Qual o posicionamento do governo de Portugal com relação a tantos países que estão se recusando a receber esses refugiados?
Nós achamos que a solidariedade e a fraternidade são valores da nossa cultura. A Síria vive hoje um problema dramático. Outros países já viveram n’outros momentos da história e, quem sabe, infelizmente outros países poderão passar por isso. É uma obrigação ética, moral, nós recebermos os refugiados, ajudarmos quem mais precisa. E essa tem sido a posição que o governo português tem defendido em todas as instâncias internacionais, nominalmente na Comissão Europeia, onde temos defendido que temos que ter uma atitude proativa. Obviamente que há problemas que temos que resolver. Há situações que não são fáceis de resolver, com estes refugiados neste caso em questão. Mas não é fazendo de conta que o problema não existe que nós vamos pensar que o problema vai desaparecer. E a Europa tem a obrigação de olhar para o problema sírio.
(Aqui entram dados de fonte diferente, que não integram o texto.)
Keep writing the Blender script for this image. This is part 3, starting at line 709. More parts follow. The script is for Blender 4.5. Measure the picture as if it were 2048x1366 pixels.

Eu julgo que prefiro a ideia de que a Europa deixou atrasar-se um pouco para olhar para o problema sírio, mas que ainda teremos tempo de recuperar e a Europa que criou o status social moderno, que sempre teve uma preocupação de fraternidade e solidariedade, tem a obrigação de ter uma atitude positiva e esse movimento migratório que está a ocorrer.